▶ **Your goal**
Repeat all of the material below exactly as written, images excluded.

▶ **Data**
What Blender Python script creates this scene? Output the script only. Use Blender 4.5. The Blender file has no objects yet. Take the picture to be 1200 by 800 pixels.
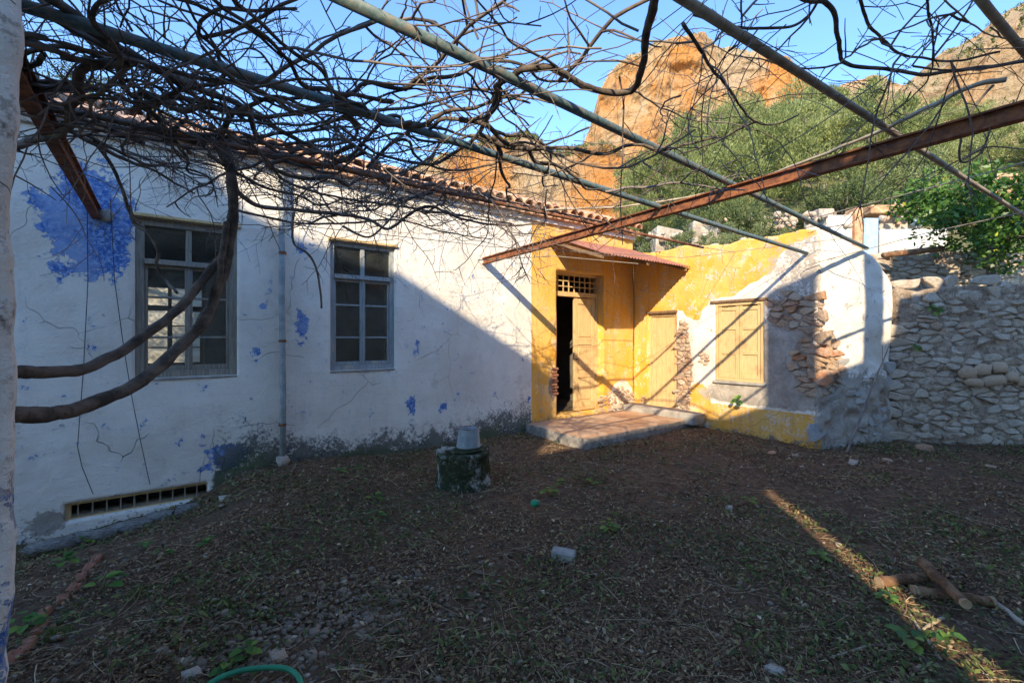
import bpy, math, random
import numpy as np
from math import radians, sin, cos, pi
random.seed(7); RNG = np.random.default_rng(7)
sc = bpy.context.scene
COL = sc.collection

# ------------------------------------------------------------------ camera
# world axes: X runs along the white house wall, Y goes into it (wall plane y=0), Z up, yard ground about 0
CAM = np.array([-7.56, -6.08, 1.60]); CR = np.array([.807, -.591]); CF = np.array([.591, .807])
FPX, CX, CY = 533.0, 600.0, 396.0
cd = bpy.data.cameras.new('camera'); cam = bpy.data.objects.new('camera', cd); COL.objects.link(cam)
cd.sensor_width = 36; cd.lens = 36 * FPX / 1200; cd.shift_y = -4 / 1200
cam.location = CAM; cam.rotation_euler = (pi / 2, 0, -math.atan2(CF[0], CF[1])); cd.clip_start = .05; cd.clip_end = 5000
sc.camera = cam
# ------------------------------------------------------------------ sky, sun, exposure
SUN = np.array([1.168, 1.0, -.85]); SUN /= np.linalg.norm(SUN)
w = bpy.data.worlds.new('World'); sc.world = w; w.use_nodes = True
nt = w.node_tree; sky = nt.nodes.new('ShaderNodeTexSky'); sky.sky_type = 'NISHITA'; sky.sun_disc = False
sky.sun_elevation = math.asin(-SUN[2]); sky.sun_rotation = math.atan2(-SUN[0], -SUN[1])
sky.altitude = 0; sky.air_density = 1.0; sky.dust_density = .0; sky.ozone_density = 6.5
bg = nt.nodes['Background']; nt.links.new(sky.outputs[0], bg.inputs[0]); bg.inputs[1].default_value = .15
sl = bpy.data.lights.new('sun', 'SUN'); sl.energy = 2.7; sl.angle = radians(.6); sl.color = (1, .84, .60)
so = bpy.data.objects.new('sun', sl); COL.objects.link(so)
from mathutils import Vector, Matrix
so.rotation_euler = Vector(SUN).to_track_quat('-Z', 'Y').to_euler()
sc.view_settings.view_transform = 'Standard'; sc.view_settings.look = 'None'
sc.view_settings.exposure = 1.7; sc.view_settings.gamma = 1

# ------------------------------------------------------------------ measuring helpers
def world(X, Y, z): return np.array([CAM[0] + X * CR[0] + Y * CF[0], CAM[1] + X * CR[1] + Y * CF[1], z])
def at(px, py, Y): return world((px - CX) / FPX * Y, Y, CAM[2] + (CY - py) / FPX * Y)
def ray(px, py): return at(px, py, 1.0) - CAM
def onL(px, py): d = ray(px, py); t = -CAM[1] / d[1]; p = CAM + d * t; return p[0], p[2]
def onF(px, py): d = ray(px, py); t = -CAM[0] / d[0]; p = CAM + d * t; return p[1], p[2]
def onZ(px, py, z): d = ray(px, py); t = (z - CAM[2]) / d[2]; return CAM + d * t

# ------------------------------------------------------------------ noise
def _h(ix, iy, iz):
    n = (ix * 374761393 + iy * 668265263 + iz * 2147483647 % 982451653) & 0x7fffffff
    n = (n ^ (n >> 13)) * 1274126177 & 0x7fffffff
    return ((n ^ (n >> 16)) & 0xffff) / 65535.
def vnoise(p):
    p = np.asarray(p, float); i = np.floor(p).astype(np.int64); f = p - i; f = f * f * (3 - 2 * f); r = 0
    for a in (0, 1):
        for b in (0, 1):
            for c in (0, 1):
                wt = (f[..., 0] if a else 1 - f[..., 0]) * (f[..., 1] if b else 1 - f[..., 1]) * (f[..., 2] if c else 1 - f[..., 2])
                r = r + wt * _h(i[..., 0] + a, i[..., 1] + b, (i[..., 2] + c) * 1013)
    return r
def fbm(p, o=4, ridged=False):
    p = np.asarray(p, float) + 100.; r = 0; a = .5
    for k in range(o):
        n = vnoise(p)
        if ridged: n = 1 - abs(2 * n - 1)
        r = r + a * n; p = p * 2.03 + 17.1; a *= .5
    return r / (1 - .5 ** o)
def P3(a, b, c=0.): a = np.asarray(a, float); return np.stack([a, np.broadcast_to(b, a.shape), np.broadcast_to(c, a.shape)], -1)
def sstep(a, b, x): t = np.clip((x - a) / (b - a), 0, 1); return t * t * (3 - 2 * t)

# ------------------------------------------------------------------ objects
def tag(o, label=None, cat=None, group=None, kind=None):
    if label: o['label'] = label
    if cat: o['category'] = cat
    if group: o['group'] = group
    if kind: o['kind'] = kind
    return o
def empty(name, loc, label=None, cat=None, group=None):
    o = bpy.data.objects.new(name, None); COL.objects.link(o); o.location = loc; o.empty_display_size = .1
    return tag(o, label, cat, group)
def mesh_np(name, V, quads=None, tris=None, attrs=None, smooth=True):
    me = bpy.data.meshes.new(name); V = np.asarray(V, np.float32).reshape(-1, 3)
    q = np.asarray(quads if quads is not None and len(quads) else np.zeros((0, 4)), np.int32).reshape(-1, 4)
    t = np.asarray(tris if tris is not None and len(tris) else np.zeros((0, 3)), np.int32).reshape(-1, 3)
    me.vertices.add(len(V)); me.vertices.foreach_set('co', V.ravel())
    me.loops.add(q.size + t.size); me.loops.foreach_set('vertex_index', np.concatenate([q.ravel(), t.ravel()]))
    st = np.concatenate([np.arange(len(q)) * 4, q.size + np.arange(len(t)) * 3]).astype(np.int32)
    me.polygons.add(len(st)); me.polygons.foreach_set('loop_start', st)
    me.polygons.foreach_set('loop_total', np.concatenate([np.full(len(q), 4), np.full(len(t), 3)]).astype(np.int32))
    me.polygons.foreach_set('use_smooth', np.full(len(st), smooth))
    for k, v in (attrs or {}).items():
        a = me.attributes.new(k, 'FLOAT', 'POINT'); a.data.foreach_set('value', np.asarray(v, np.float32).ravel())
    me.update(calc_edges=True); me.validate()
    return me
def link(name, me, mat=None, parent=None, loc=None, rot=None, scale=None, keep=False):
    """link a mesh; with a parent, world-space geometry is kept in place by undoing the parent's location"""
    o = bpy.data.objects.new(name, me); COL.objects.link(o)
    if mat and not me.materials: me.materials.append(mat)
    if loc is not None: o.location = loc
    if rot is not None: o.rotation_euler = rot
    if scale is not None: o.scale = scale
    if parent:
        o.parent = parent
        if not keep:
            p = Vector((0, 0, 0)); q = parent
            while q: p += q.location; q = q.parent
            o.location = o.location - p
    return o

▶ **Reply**
What Blender Python script creates this scene? Output the script only. Use Blender 4.5. The Blender file has no objects yet. Take the picture to be 1200 by 800 pixels.
import bpy, math, random
import numpy as np
from math import radians, sin, cos, pi
random.seed(7); RNG = np.random.default_rng(7)
sc = bpy.context.scene
COL = sc.collection

# ------------------------------------------------------------------ camera
# world axes: X runs along the white house wall, Y goes into it (wall plane y=0), Z up, yard ground about 0
CAM = np.array([-7.56, -6.08, 1.60]); CR = np.array([.807, -.591]); CF = np.array([.591, .807])
FPX, CX, CY = 533.0, 600.0, 396.0
cd = bpy.data.cameras.new('camera'); cam = bpy.data.objects.new('camera', cd); COL.objects.link(cam)
cd.sensor_width = 36; cd.lens = 36 * FPX / 1200; cd.shift_y = -4 / 1200
cam.location = CAM; cam.rotation_euler = (pi / 2, 0, -math.atan2(CF[0], CF[1])); cd.clip_start = .05; cd.clip_end = 5000
sc.camera = cam
# ------------------------------------------------------------------ sky, sun, exposure
SUN = np.array([1.168, 1.0, -.85]); SUN /= np.linalg.norm(SUN)
w = bpy.data.worlds.new('World'); sc.world = w; w.use_nodes = True
nt = w.node_tree; sky = nt.nodes.new('ShaderNodeTexSky'); sky.sky_type = 'NISHITA'; sky.sun_disc = False
sky.sun_elevation = math.asin(-SUN[2]); sky.sun_rotation = math.atan2(-SUN[0], -SUN[1])
sky.altitude = 0; sky.air_density = 1.0; sky.dust_density = .0; sky.ozone_density = 6.5
bg = nt.nodes['Background']; nt.links.new(sky.outputs[0], bg.inputs[0]); bg.inputs[1].default_value = .15
sl = bpy.data.lights.new('sun', 'SUN'); sl.energy = 2.7; sl.angle = radians(.6); sl.color = (1, .84, .60)
so = bpy.data.objects.new('sun', sl); COL.objects.link(so)
from mathutils import Vector, Matrix
so.rotation_euler = Vector(SUN).to_track_quat('-Z', 'Y').to_euler()
sc.view_settings.view_transform = 'Standard'; sc.view_settings.look = 'None'
sc.view_settings.exposure = 1.7; sc.view_settings.gamma = 1

# ------------------------------------------------------------------ measuring helpers
def world(X, Y, z): return np.array([CAM[0] + X * CR[0] + Y * CF[0], CAM[1] + X * CR[1] + Y * CF[1], z])
def at(px, py, Y): return world((px - CX) / FPX * Y, Y, CAM[2] + (CY - py) / FPX * Y)
def ray(px, py): return at(px, py, 1.0) - CAM
def onL(px, py): d = ray(px, py); t = -CAM[1] / d[1]; p = CAM + d * t; return p[0], p[2]
def onF(px, py): d = ray(px, py); t = -CAM[0] / d[0]; p = CAM + d * t; return p[1], p[2]
def onZ(px, py, z): d = ray(px, py); t = (z - CAM[2]) / d[2]; return CAM + d * t

# ------------------------------------------------------------------ noise
def _h(ix, iy, iz):
    n = (ix * 374761393 + iy * 668265263 + iz * 2147483647 % 982451653) & 0x7fffffff
    n = (n ^ (n >> 13)) * 1274126177 & 0x7fffffff
    return ((n ^ (n >> 16)) & 0xffff) / 65535.
def vnoise(p):
    p = np.asarray(p, float); i = np.floor(p).astype(np.int64); f = p - i; f = f * f * (3 - 2 * f); r = 0
    for a in (0, 1):
        for b in (0, 1):
            for c in (0, 1):
                wt = (f[..., 0] if a else 1 - f[..., 0]) * (f[..., 1] if b else 1 - f[..., 1]) * (f[..., 2] if c else 1 - f[..., 2])
                r = r + wt * _h(i[..., 0] + a, i[..., 1] + b, (i[..., 2] + c) * 1013)
    return r
def fbm(p, o=4, ridged=False):
    p = np.asarray(p, float) + 100.; r = 0; a = .5
    for k in range(o):
        n = vnoise(p)
        if ridged: n = 1 - abs(2 * n - 1)
        r = r + a * n; p = p * 2.03 + 17.1; a *= .5
    return r / (1 - .5 ** o)
def P3(a, b, c=0.): a = np.asarray(a, float); return np.stack([a, np.broadcast_to(b, a.shape), np.broadcast_to(c, a.shape)], -1)
def sstep(a, b, x): t = np.clip((x - a) / (b - a), 0, 1); return t * t * (3 - 2 * t)

# ------------------------------------------------------------------ objects
def tag(o, label=None, cat=None, group=None, kind=None):
    if label: o['label'] = label
    if cat: o['category'] = cat
    if group: o['group'] = group
    if kind: o['kind'] = kind
    return o
def empty(name, loc, label=None, cat=None, group=None):
    o = bpy.data.objects.new(name, None); COL.objects.link(o); o.location = loc; o.empty_display_size = .1
    return tag(o, label, cat, group)
def mesh_np(name, V, quads=None, tris=None, attrs=None, smooth=True):
    me = bpy.data.meshes.new(name); V = np.asarray(V, np.float32).reshape(-1, 3)
    q = np.asarray(quads if quads is not None and len(quads) else np.zeros((0, 4)), np.int32).reshape(-1, 4)
    t = np.asarray(tris if tris is not None and len(tris) else np.zeros((0, 3)), np.int32).reshape(-1, 3)
    me.vertices.add(len(V)); me.vertices.foreach_set('co', V.ravel())
    me.loops.add(q.size + t.size); me.loops.foreach_set('vertex_index', np.concatenate([q.ravel(), t.ravel()]))
    st = np.concatenate([np.arange(len(q)) * 4, q.size + np.arange(len(t)) * 3]).astype(np.int32)
    me.polygons.add(len(st)); me.polygons.foreach_set('loop_start', st)
    me.polygons.foreach_set('loop_total', np.concatenate([np.full(len(q), 4), np.full(len(t), 3)]).astype(np.int32))
    me.polygons.foreach_set('use_smooth', np.full(len(st), smooth))
    for k, v in (attrs or {}).items():
        a = me.attributes.new(k, 'FLOAT', 'POINT'); a.data.foreach_set('value', np.asarray(v, np.float32).ravel())
    me.update(calc_edges=True); me.validate()
    return me
def link(name, me, mat=None, parent=None, loc=None, rot=None, scale=None, keep=False):
    """link a mesh; with a parent, world-space geometry is kept in place by undoing the parent's location"""
    o = bpy.data.objects.new(name, me); COL.objects.link(o)
    if mat and not me.materials: me.materials.append(mat)
    if loc is not None: o.location = loc
    if rot is not None: o.rotation_euler = rot
    if scale is not None: o.scale = scale
    if parent:
        o.parent = parent
        if not keep:
            p = Vector((0, 0, 0)); q = parent
            while q: p += q.location; q = q.parent
            o.location = o.location - p
    return o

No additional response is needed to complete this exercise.